3.1 - A license is the right to use the software for a certain number of users for an indefinite period.

3.2 - The license shall enter into force on the date of delivery of the relevant software.

4 Support

4.1 - Koolistov warrants during the license period continuous support for up to one year after obtaining the license. This warranty may be limited when technological hurdles (for example limitations set forth by the operators of our distribution channels) prevent us from providing such support.

4.2 - Support is provided via the designated web address and/or email address and is only valid one year after obtaining the license.

4.3 - New releases and the related documentation may be made available to the licensee. For new versions and related documentation Koolistov may require a new license, with or without discount for licensees of previous versions.

4.4 - We reserve the right to make price changes.

4.5 - Maintenance includes at least to the best of our ability to identify and remedy deficiencies in the standard form of the software that disrupt and hinders its functioning. Deficiencies are understood to be any software errors and defects in comparison with the characteristics as described in the documentation.

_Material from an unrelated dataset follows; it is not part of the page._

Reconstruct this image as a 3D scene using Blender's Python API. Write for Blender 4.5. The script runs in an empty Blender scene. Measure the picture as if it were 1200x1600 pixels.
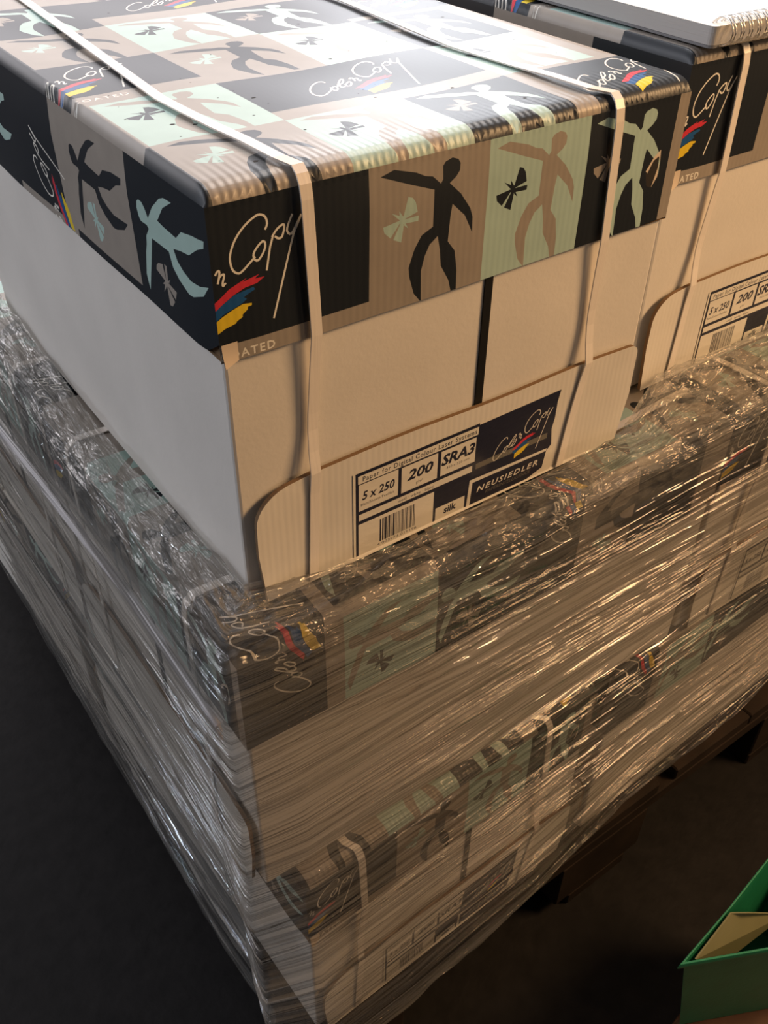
import bpy, bmesh, math, random
import numpy as np
from mathutils import Vector, Matrix
from mathutils.geometry import delaunay_2d_cdt

# ------------------------------------------------------------------ scene, camera, lights
sc = bpy.context.scene
COL = sc.collection
Z0 = 0.94                                   # height of the top boxes' lid edge above the floor
sc.view_settings.view_transform = 'Standard'
sc.view_settings.look = 'None'
sc.view_settings.gamma = 1.0
sc.view_settings.use_curve_mapping = False
sc.view_settings.exposure = 0.0
sc.cycles.transparent_max_bounces = 24
sc.cycles.max_bounces = 10
sc.cycles.sample_clamp_indirect = 4.0

cam_d = bpy.data.cameras.new('camera')
cam = bpy.data.objects.new('camera', cam_d); COL.objects.link(cam)
cam_d.sensor_fit = 'VERTICAL'; cam_d.sensor_height = 36.0; cam_d.sensor_width = 27.0
cam_d.lens = 1474.69 / 1600 * 36.0
cam_d.clip_start = 0.02
right = Vector((0.8155, -0.5786, 0.0122)); down = Vector((-0.3614, -0.5256, -0.7701)); fwd = Vector((0.4520, 0.6236, -0.6378))
M = Matrix(((right.x, -down.x, -fwd.x), (right.y, -down.y, -fwd.y), (right.z, -down.z, -fwd.z))).to_4x4()
cam.matrix_world = Matrix.Translation((-0.1786, -0.3909, 0.1698 + Z0)) @ M
sc.camera = cam

w = bpy.data.worlds.new('room_air'); sc.world = w; w.use_nodes = True
w.node_tree.nodes['Background'].inputs[0].default_value = (0.75, 0.85, 1.0, 1)
w.node_tree.nodes['Background'].inputs[1].default_value = 0.025

def area(name, loc, target, size, sizey, power, color, spread=math.pi):
    d = bpy.data.lights.new(name, 'AREA'); d.shape = 'RECTANGLE'; d.size = size; d.size_y = sizey
    d.energy = power; d.color = color; d.spread = spread
    o = bpy.data.objects.new(name, d); COL.objects.link(o)
    o.location = loc
    o.rotation_euler = (Vector(target) - Vector(loc)).to_track_quat('-Z', 'Y').to_euler()
    return o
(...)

4.6 - Maintenance only covers the newest version (other than versions of the software labelled as “alpha” and/or “beta”) of the software made available to the licensee by Koolistov. If a new version entails a major change of functionality we will make the related documentation available. When technological developments so require, we can increase the requirements for in the installed configuration on which the software is installed or used.

4.7 - Support does not cover problems related to:

a) - System configurations, hardware and networks.

b) - Installation work such as defining layouts, reports, or links to other software.

c) - On-site support.

d) - The recovery of lost data.

4.8 - The support does not cover software labelled as “alpha” and/or “beta”.